No contexto visual, a trama meio que pareceu isolada demais, não refletindo bem aonde o longa se passa, com um ar bem de Idade Média, puxando para o lado mais soturno, mas ao ver as pinturas feitas, os ambientes bem trabalhados meio que jogados e abandonados, mostrando que a família embora tenha uma casa imensa, precisa desse casamento para voltar a viver após uma morte, ou seja, tudo tem um sentido visual e o resultado é bem moldado. Como é uma época sem energia ainda, o filme contou muito com iluminações de velas, fogueiras, lareiras e as sombras que a fotografia conseguiu trabalhar é algo que deu um tom bem forte para o filme, e juntamente com figurinos mais sérios e imponentes, o resultado é bem bacana de ver e acompanhar, e felizmente souberam trabalhar o ritmo, pois o longa poderia cansar muito.

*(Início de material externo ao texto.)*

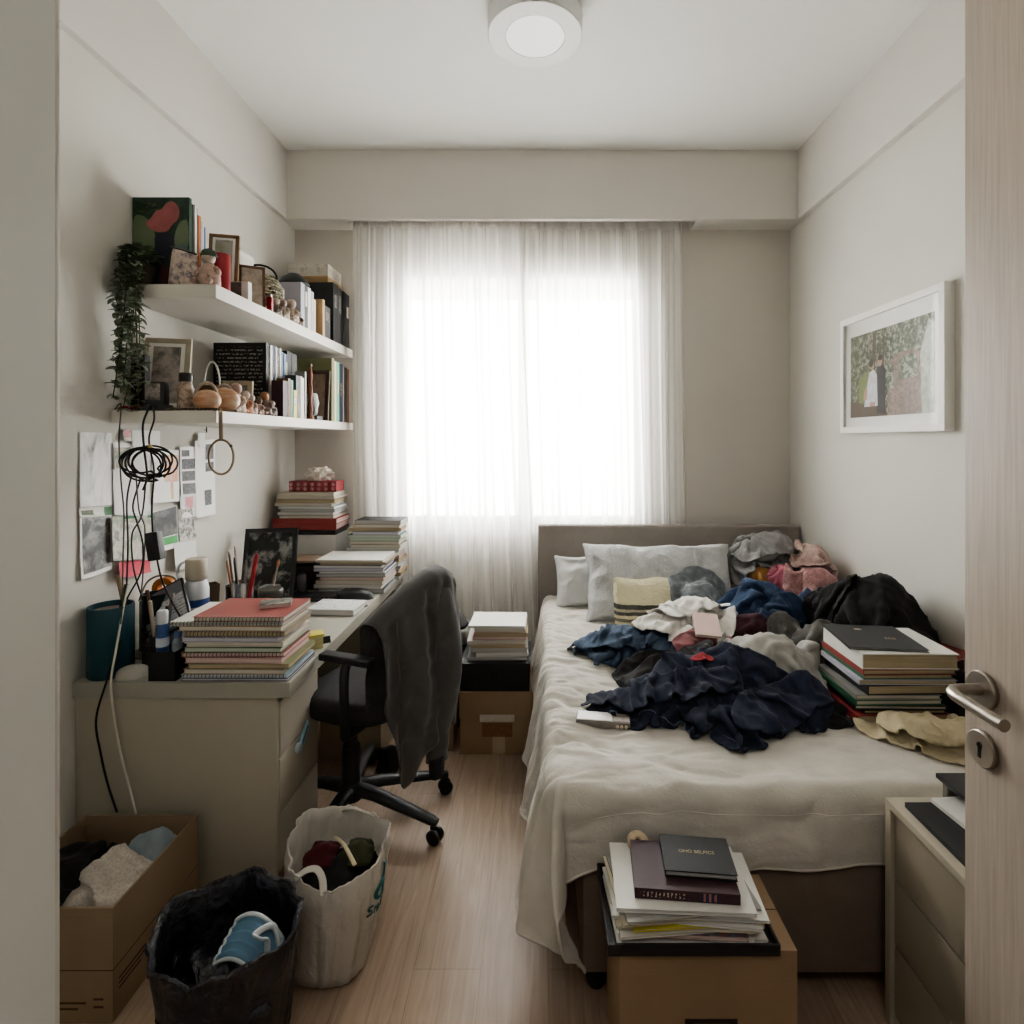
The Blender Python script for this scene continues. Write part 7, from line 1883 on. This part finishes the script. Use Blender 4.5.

Enfim, é um filme interessante, forte, mas que acaba funcionando dentro da proposta, que chama a atenção, cria ambientes imponentes, e o resultado marca. Claro que muitos irão virar a cara pelas diversas cenas polêmicas, mas é um filme para um público mais artístico, e assim sendo quem for conferir pelas premiações em si, certamente irá curtir o que verá na telona. Sendo assim, fica minha recomendação. Bem é isso pessoal, fico por aqui hoje, mas volto em breve com mais textos, então abraços e até lá.